WHAT IS REQUIRED.
Reproduce each line of the material exactly, minus any picture.

SUPPLIED MATERIAL.
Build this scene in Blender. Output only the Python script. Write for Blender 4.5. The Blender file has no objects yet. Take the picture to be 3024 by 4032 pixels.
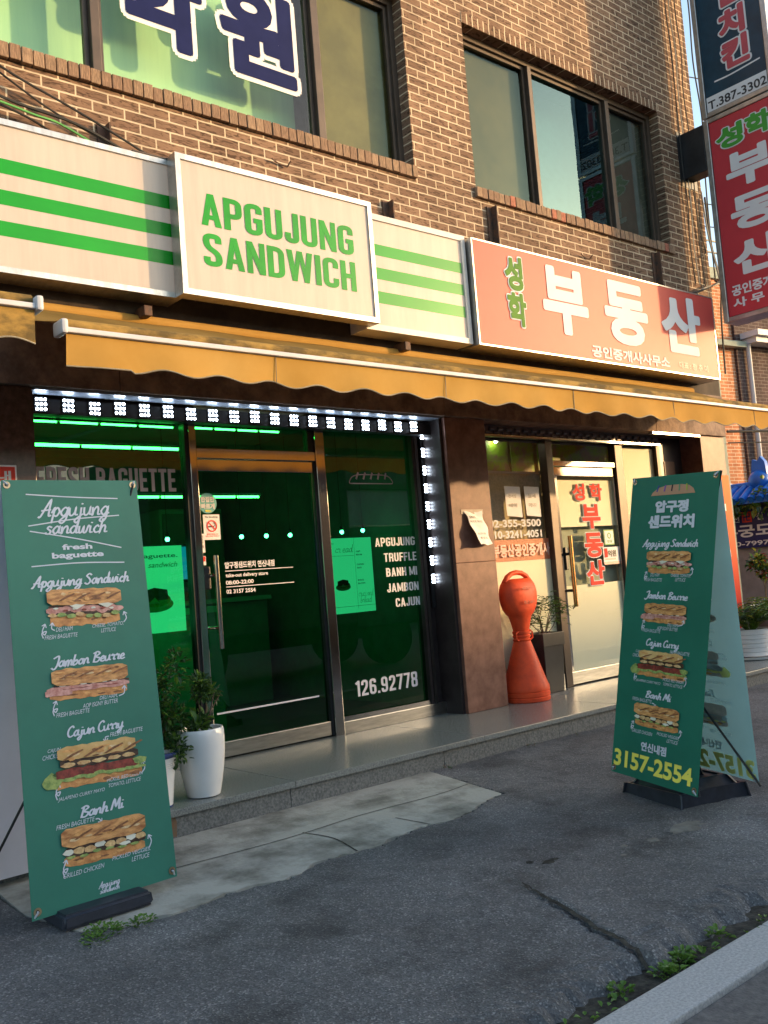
import bpy, bmesh, math, random
from mathutils import Vector, Matrix, noise
R = random.Random(7)
SC = bpy.context.scene
COL = SC.collection

# ------------------------------------------------------------------ camera
cam = bpy.data.cameras.new('camera')
cam.sensor_fit = 'VERTICAL'; cam.sensor_height = 24.0
cam.lens = 3700 / 4032 * 24.0
cam.clip_start = 0.05; cam.clip_end = 2000
camo = bpy.data.objects.new('camera', cam); COL.objects.link(camo)
_r = Vector((0.76237369, -0.6423214, -0.07880087)); _u = Vector((0.0127971, -0.10678091, 0.99420022)); _b = Vector((-0.64701051, -0.75896051, -0.07318711))
m = Matrix((( _r.x, _u.x, _b.x, 0.0), (_r.y, _u.y, _b.y, -5.05), (_r.z, _u.z, _b.z, 1.03), (0, 0, 0, 1)))
camo.matrix_world = m
SC.camera = camo
# ------------------------------------------------------------------ light
SUN_DIR = Vector((1.38, -1.0, 0.275)).normalized()       # towards the sun
w = bpy.data.worlds.new('World'); SC.world = w; w.use_nodes = True
_n = w.node_tree.nodes; _l = w.node_tree.links
sky = _n.new('ShaderNodeTexSky'); sky.sky_type = 'NISHITA'; sky.sun_disc = False
sky.sun_elevation = math.radians(9.2); sky.sun_rotation = math.radians(125.9)
sky.air_density = 1.0; sky.dust_density = 1.5; sky.ozone_density = 1.0
_l.new(sky.outputs[0], _n['Background'].inputs[0]); _n['Background'].inputs[1].default_value = 0.15
sl = bpy.data.lights.new('sun', 'SUN'); sl.energy = 2.0; sl.angle = math.radians(1.2); sl.color = (0.76, 0.47, 0.215)
so = bpy.data.objects.new('sun', sl); COL.objects.link(so)
so.rotation_euler = SUN_DIR.to_track_quat('Z', 'Y').to_euler()
vs = SC.view_settings; vs.view_transform = 'Standard'; vs.look = 'None'; vs.gamma = 1.0; vs.exposure = 1.85; vs.use_curve_mapping = False
SC.cycles.max_bounces = 10; SC.cycles.transparent_max_bounces = 16; SC.cycles.glossy_bounces = 5
SC.cycles.caustics_reflective = False; SC.cycles.caustics_refractive = False

# ------------------------------------------------------------------ materials
MATS = {}
def _new(name):
    mt = bpy.data.materials.new(name); mt.use_nodes = True
    nt = mt.node_tree
    return mt, nt.nodes, nt.links, nt.nodes['Principled BSDF']
def pm(name, col, rough=0.6, metal=0.0, var=0.18, scale=6.0, bump=0.0, bscale=60.0, col2=None, spec=0.4, detail=6.0, stretch=(1, 1, 1), lo=0.35, hi=0.65, trans=0.0, tgam=1.0):
    """principled material whose colour drifts between two tones with noise, with optional noise bump"""
    if name in MATS: return MATS[name]
    mt, n, l, p = _new(name)
    geo = n.new('ShaderNodeNewGeometry'); mp = n.new('ShaderNodeMapping'); mp.inputs['Scale'].default_value = stretch
    l.new(geo.outputs['Position'], mp.inputs['Vector'])
    nz = n.new('ShaderNodeTexNoise'); nz.inputs['Scale'].default_value = scale; nz.inputs['Detail'].default_value = detail; nz.inputs['Roughness'].default_value = 0.65
    l.new(mp.outputs[0], nz.inputs['Vector'])
    cr = n.new('ShaderNodeValToRGB')
    c2 = col2 if col2 else tuple(max(0, c * (1 - 2 * var)) for c in col)
    c1 = col if col2 else tuple(min(1, c * (1 + var)) for c in col)
    cr.color_ramp.elements[0].position = lo; cr.color_ramp.elements[1].position = hi
    cr.color_ramp.elements[0].color = (*c2, 1); cr.color_ramp.elements[1].color = (*c1, 1)
    l.new(nz.outputs['Fac'], cr.inputs[0]); l.new(cr.outputs[0], p.inputs['Base Color'])
    p.inputs['Roughness'].default_value = rough; p.inputs['Metallic'].default_value = metal; p.inputs['Specular IOR Level'].default_value = spec
    if bump:
        n2 = n.new('ShaderNodeTexNoise'); n2.inputs['Scale'].default_value = bscale; n2.inputs['Detail'].default_value = 4
        l.new(mp.outputs[0], n2.inputs['Vector'])
        b = n.new('ShaderNodeBump'); b.inputs['Strength'].default_value = bump; b.inputs['Distance'].default_value = 0.01
        l.new(n2.outputs['Fac'], b.inputs['Height']); l.new(b.outputs[0], p.inputs['Normal'])
    if trans:
        tr = n.new('ShaderNodeBsdfTranslucent'); gm_ = n.new('ShaderNodeGamma'); gm_.inputs['Gamma'].default_value = tgam; l.new(cr.outputs[0], gm_.inputs['Color']); l.new(gm_.outputs[0], tr.inputs['Color'])
        mx = n.new('ShaderNodeMixShader'); mx.inputs[0].default_value = trans
        l.new(p.outputs[0], mx.inputs[1]); l.new(tr.outputs[0], mx.inputs[2])
        l.new(mx.outputs[0], n['Material Output'].inputs['Surface'])
    MATS[name] = mt
    return mt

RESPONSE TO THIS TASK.
Build this scene in Blender. Output only the Python script. Write for Blender 4.5. The Blender file has no objects yet. Take the picture to be 3024 by 4032 pixels.
import bpy, bmesh, math, random
from mathutils import Vector, Matrix, noise
R = random.Random(7)
SC = bpy.context.scene
COL = SC.collection

# ------------------------------------------------------------------ camera
cam = bpy.data.cameras.new('camera')
cam.sensor_fit = 'VERTICAL'; cam.sensor_height = 24.0
cam.lens = 3700 / 4032 * 24.0
cam.clip_start = 0.05; cam.clip_end = 2000
camo = bpy.data.objects.new('camera', cam); COL.objects.link(camo)
_r = Vector((0.76237369, -0.6423214, -0.07880087)); _u = Vector((0.0127971, -0.10678091, 0.99420022)); _b = Vector((-0.64701051, -0.75896051, -0.07318711))
m = Matrix((( _r.x, _u.x, _b.x, 0.0), (_r.y, _u.y, _b.y, -5.05), (_r.z, _u.z, _b.z, 1.03), (0, 0, 0, 1)))
camo.matrix_world = m
SC.camera = camo
# ------------------------------------------------------------------ light
SUN_DIR = Vector((1.38, -1.0, 0.275)).normalized()       # towards the sun
w = bpy.data.worlds.new('World'); SC.world = w; w.use_nodes = True
_n = w.node_tree.nodes; _l = w.node_tree.links
sky = _n.new('ShaderNodeTexSky'); sky.sky_type = 'NISHITA'; sky.sun_disc = False
sky.sun_elevation = math.radians(9.2); sky.sun_rotation = math.radians(125.9)
sky.air_density = 1.0; sky.dust_density = 1.5; sky.ozone_density = 1.0
_l.new(sky.outputs[0], _n['Background'].inputs[0]); _n['Background'].inputs[1].default_value = 0.15
sl = bpy.data.lights.new('sun', 'SUN'); sl.energy = 2.0; sl.angle = math.radians(1.2); sl.color = (0.76, 0.47, 0.215)
so = bpy.data.objects.new('sun', sl); COL.objects.link(so)
so.rotation_euler = SUN_DIR.to_track_quat('Z', 'Y').to_euler()
vs = SC.view_settings; vs.view_transform = 'Standard'; vs.look = 'None'; vs.gamma = 1.0; vs.exposure = 1.85; vs.use_curve_mapping = False
SC.cycles.max_bounces = 10; SC.cycles.transparent_max_bounces = 16; SC.cycles.glossy_bounces = 5
SC.cycles.caustics_reflective = False; SC.cycles.caustics_refractive = False

# ------------------------------------------------------------------ materials
MATS = {}
def _new(name):
    mt = bpy.data.materials.new(name); mt.use_nodes = True
    nt = mt.node_tree
    return mt, nt.nodes, nt.links, nt.nodes['Principled BSDF']
def pm(name, col, rough=0.6, metal=0.0, var=0.18, scale=6.0, bump=0.0, bscale=60.0, col2=None, spec=0.4, detail=6.0, stretch=(1, 1, 1), lo=0.35, hi=0.65, trans=0.0, tgam=1.0):
    """principled material whose colour drifts between two tones with noise, with optional noise bump"""
    if name in MATS: return MATS[name]
    mt, n, l, p = _new(name)
    geo = n.new('ShaderNodeNewGeometry'); mp = n.new('ShaderNodeMapping'); mp.inputs['Scale'].default_value = stretch
    l.new(geo.outputs['Position'], mp.inputs['Vector'])
    nz = n.new('ShaderNodeTexNoise'); nz.inputs['Scale'].default_value = scale; nz.inputs['Detail'].default_value = detail; nz.inputs['Roughness'].default_value = 0.65
    l.new(mp.outputs[0], nz.inputs['Vector'])
    cr = n.new('ShaderNodeValToRGB')
    c2 = col2 if col2 else tuple(max(0, c * (1 - 2 * var)) for c in col)
    c1 = col if col2 else tuple(min(1, c * (1 + var)) for c in col)
    cr.color_ramp.elements[0].position = lo; cr.color_ramp.elements[1].position = hi
    cr.color_ramp.elements[0].color = (*c2, 1); cr.color_ramp.elements[1].color = (*c1, 1)
    l.new(nz.outputs['Fac'], cr.inputs[0]); l.new(cr.outputs[0], p.inputs['Base Color'])
    p.inputs['Roughness'].default_value = rough; p.inputs['Metallic'].default_value = metal; p.inputs['Specular IOR Level'].default_value = spec
    if bump:
        n2 = n.new('ShaderNodeTexNoise'); n2.inputs['Scale'].default_value = bscale; n2.inputs['Detail'].default_value = 4
        l.new(mp.outputs[0], n2.inputs['Vector'])
        b = n.new('ShaderNodeBump'); b.inputs['Strength'].default_value = bump; b.inputs['Distance'].default_value = 0.01
        l.new(n2.outputs['Fac'], b.inputs['Height']); l.new(b.outputs[0], p.inputs['Normal'])
    if trans:
        tr = n.new('ShaderNodeBsdfTranslucent'); gm_ = n.new('ShaderNodeGamma'); gm_.inputs['Gamma'].default_value = tgam; l.new(cr.outputs[0], gm_.inputs['Color']); l.new(gm_.outputs[0], tr.inputs['Color'])
        mx = n.new('ShaderNodeMixShader'); mx.inputs[0].default_value = trans
        l.new(p.outputs[0], mx.inputs[1]); l.new(tr.outputs[0], mx.inputs[2])
        l.new(mx.outputs[0], n['Material Output'].inputs['Surface'])
    MATS[name] = mt
    return mt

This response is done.